Overwhelmed by the breadth and depth of our line? Confused about the advantages and disadvantages of different materials and construction techniques? A little rusty on your pulley anatomy? Use this quick guide to help ease your selection woes!

Sideplates and Beckets. Sideplates form the overall body of the pulleym and together with the axle are primarily responsible for a pulley's overall strength. Beckets are installed in multi-sheave pulleys to provide a lower tie-in. Most pulleys have sideplates that rotate independently about the axle to make rigging easier. This allows rope to be rigged onto a pulley midstrand, rather than only at the ends.

Sideplates come in all shapes, sizes and colors depending on pulley function, but there are essentially only two choices of materials for sideplates: Anodized Aluminum or Stainless Steel. Anodized Aluminum is lightweight and durable, but not as strong. Stainless Steel is strong and weather resistant, but comparatively heavy.

Sheaves. The sheave (the wheel of a pulley) affects pulley performance in two ways: rope capacity and efficiency. Sheave width is the major factor in how large a rope a pulley can handle--wider sheaves handle larger ropes. Sheave diameter, along with bearing efficiency, determines the overall efficiency of the piece. In general, larger sheave diameters produce greater pulley efficiencies.

Stainless steel sheave are strong and resistant to wear, but heavy. They are excellent for use with steel cable. Aluminum sheaves are lightweight but wear quickly when exposed to abrasive materials in ropes. Glass-filled Celcon sheaves are are self-lubricating--no bushing or bearing is needed--but are weaker than other types of sheave. Nylon sheaves are lightweight and self-lubricating, and stronger than glass-filled celcon sheaves.

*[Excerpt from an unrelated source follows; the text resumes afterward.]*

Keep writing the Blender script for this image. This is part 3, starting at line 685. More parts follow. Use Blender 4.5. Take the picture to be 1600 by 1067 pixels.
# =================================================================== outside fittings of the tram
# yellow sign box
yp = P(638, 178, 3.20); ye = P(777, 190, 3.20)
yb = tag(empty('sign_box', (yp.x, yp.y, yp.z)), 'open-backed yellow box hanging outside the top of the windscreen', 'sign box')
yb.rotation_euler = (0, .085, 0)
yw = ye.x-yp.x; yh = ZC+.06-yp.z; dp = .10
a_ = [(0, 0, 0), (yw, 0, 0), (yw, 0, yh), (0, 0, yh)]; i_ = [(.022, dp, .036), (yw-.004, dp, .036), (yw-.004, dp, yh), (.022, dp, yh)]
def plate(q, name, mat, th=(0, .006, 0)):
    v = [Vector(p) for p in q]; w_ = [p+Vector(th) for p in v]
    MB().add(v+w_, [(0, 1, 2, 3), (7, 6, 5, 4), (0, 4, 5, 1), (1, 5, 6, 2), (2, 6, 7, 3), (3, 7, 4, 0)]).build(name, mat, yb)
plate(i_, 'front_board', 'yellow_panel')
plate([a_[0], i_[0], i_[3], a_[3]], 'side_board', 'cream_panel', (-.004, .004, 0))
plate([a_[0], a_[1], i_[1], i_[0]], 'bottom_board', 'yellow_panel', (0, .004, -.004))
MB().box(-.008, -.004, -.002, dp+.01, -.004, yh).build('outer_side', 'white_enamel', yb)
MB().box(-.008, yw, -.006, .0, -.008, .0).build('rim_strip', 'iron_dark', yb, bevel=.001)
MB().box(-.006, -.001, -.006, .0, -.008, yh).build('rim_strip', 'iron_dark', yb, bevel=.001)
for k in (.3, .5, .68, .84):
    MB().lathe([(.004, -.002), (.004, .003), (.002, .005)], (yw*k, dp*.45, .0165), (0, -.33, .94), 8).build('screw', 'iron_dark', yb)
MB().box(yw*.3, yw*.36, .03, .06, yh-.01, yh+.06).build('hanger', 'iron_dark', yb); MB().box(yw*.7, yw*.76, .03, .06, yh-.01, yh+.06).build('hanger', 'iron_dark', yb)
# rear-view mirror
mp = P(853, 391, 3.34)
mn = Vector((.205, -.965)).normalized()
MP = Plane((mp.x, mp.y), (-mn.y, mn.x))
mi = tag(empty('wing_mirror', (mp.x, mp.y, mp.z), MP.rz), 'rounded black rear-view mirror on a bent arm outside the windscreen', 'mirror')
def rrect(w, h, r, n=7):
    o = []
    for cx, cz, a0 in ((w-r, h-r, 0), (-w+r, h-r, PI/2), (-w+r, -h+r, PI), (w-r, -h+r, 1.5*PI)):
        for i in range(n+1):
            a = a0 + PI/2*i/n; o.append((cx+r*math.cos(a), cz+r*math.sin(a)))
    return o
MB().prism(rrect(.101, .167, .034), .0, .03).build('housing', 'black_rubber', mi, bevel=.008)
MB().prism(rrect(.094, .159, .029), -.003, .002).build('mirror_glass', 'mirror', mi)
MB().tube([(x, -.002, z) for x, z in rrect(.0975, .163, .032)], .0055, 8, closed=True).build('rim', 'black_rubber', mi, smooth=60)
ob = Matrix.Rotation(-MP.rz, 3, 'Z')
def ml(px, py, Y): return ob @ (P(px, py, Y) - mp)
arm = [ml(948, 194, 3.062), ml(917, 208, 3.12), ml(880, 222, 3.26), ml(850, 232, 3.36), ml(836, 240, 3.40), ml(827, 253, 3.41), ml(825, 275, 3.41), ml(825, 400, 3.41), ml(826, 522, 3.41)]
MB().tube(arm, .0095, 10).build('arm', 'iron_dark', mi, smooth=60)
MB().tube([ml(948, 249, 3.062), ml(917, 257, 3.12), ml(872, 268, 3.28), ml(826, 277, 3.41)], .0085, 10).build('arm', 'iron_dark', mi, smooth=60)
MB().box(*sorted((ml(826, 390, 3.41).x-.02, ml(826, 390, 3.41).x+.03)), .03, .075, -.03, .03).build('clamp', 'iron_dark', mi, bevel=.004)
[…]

Bushings and Bearings. The Bushing or Bearing is the load bearing member between the sheave and axle.

A Bushing spreads the load over a larger area of axle, sliding the load around he pulley. This results in greater transfer, very little wear, and extremely long life. However, the greater area in contact results increased friction, decreasing efficiency.

Bearings decrease the amount of surface area in contact with the axle, which creates a more efficient transfer. By rolling the load around the axle, load on the transfer point is increased, which results in faster wear and shortens the life of the pulley.

Axles. In contact with all the other parts of the pulley, the axle is the primary determinant of the overall strength. Our special corrosion resistant nuts round out the package, ensuring a lifetime of resistance to the elements. Steel: High strength and good resistance to the elements, but heavy. Aluminum: Lighter, but not as strong or weather resistant. Hardened and Ground: Longest lifetime of any axle. Zinc Plated Steel: A less expensive option.